Opinion
July 28, 1942 Rehearing Denied September 15, 1942
An appeal from the Circuit Court for Sarasota County, W.T. Harrison, Judge.
John F. Burket, for appellants.
N.G. John Fite Robertson and Paul C. Albritton, for appellees.
This is an appeal from final decree in favor of plaintiff based on a creditor's bill.
This whole controversy involves an undertaking by the Brotherhood of Locomotive Engineers, an unincorporated association, to purchase a large tract of land and develop the town of Venice, back in 1925. To carry out this undertaking a corporation, was formed by the name of B. L. E. Realty Corporation. Purchases were made by the corporation and obligations incurred. When the boom collapsed, judgments were recovered against the corporation on the aforesaid obligations. In the meantime the corporation had divested itself of its assets. The theory of plaintiff is that the Brotherhood of Locomotive Engineer has, at all times, been the real owner of the property in controversy; that the Brotherhood of Locomotive Engineers has manipulated numerous transfers of property into and out of corporations organized only, to serve the purpose of hindering and defrauding creditors of the B. L. E. Realty Corporation.

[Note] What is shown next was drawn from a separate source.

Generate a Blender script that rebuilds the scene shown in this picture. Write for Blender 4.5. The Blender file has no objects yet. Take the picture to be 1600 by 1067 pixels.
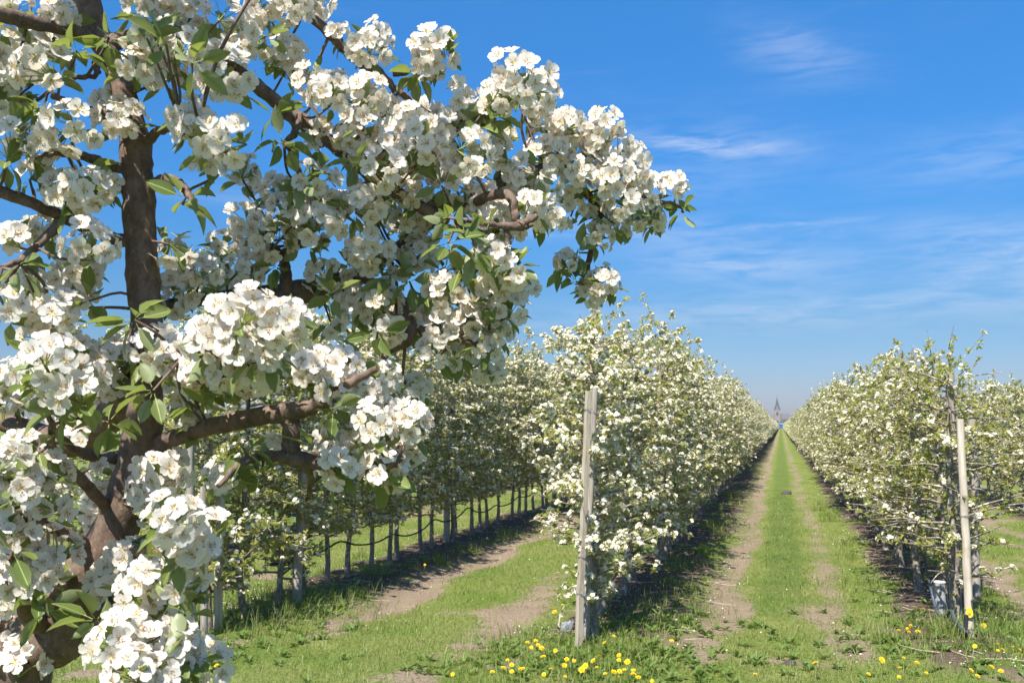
import bpy, math, random
import numpy as np
from mathutils import Vector, Matrix

SC = bpy.context.scene
COL = SC.collection
RNG = np.random.default_rng(11)
random.seed(11)
rad = math.radians

# ------------------------------------------------------------------ camera
FPX = 1400.0                      # focal length in pixels of the 1600 px wide photograph
PHI = math.atan(130.5 / FPX)      # pitch up
THETA = math.atan(420.0 * math.cos(PHI) / FPX)   # yaw to the left of the rows
EYE = np.array([0.0, 0.0, 1.8])
F_ = np.array([-math.sin(THETA) * math.cos(PHI), math.cos(THETA) * math.cos(PHI), math.sin(PHI)])
R_ = np.array([math.cos(THETA), math.sin(THETA), 0.0])
U_ = np.cross(R_, F_)
cam_d = bpy.data.cameras.new('camera')
cam_d.sensor_width = 36.0
cam_d.lens = 36.0 * FPX / 1600.0
cam_d.clip_start = 0.05
cam_d.clip_end = 6000.0
cam_d.dof.use_dof = True
cam_d.dof.focus_distance = 2.6
cam_d.dof.aperture_fstop = 13.0
cam = bpy.data.objects.new('camera', cam_d)
COL.objects.link(cam)
cam.matrix_world = Matrix(((R_[0], U_[0], -F_[0], EYE[0]), (R_[1], U_[1], -F_[1], EYE[1]),
                           (R_[2], U_[2], -F_[2], EYE[2]), (0, 0, 0, 1)))
SC.camera = cam


def at(px, py, d):
    """photograph pixel and distance along the view axis -> point"""
    return EYE + d * (F_ + R_ * (px - 800.0) / FPX - U_ * (py - 533.5) / FPX)


def on_plane(px, py, z=0.0):
    r = F_ + R_ * (px - 800.0) / FPX - U_ * (py - 533.5) / FPX
    return EYE + r * ((z - EYE[2]) / r[2])


def nrm(v):
    v = np.asarray(v, float)
    return v / np.maximum(np.linalg.norm(v, axis=-1, keepdims=True), 1e-9)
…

It is urged by defendant that plaintiff acquired the judgment relied upon by her, subsequent to the alleged fraudulent transfers and for that reason she cannot complain. Cited in support of its contention is Bay View Estates Corporation v. Southerland, 114 Fla. 635, 154 So. 894. We cannot put the desired construction on the opinion in Bay View Estates case. The opinion is based on a citation in 20 Cyc. 345 and 2 Kent's Com. 440, which holds that to constitute a fraudulent conveyance there must be a creditor to be defrauded, a debtor intending fraud and a conveyance of property subject by law to the debt. Intent to defraud in contemplation of law does not mean merely malice or ill will toward the person who happens to own the judgment or obligation. The fraud condemned in equity is the design of a debtor to prevent his creditor from satisfying his debt. It frequently happens that the owner of a debt changes, either voluntarily or involuntarily, by operation of law. See 24 Am. Jur. Fraudulent Conveyances, Sec. 141, et seq., and Yeena v. Weeks, 104 Ala. 331, 16 So. 165.
It may be observed here however that the original creditors have retained a real and beneficial interest in the judgments, which brings us to defendant's next claim that plaintiff is suing as trustee and her proof of the trust relationship is not clear and unequivocal as enunciated by this Court in Hill v. Beacham, et al., 79 Fla. 430, 85 So. 147; Williams as Admx. v. McAdow, 103 Fla. 644, 137 So. 891. While a strong showing is required to prove an oral trust, yet the application of the rule does not require as great amount of proof where the trustee is not seeking an adverse decree to the cestui que trust.
We have examined the other questions and find no merit in them. The case was tried according to law and we find the decree sustained by adequate testimony.
The decree is affirmed.
BROWN, C. J., WHITFIELD, and BUFORD, JJ., concur.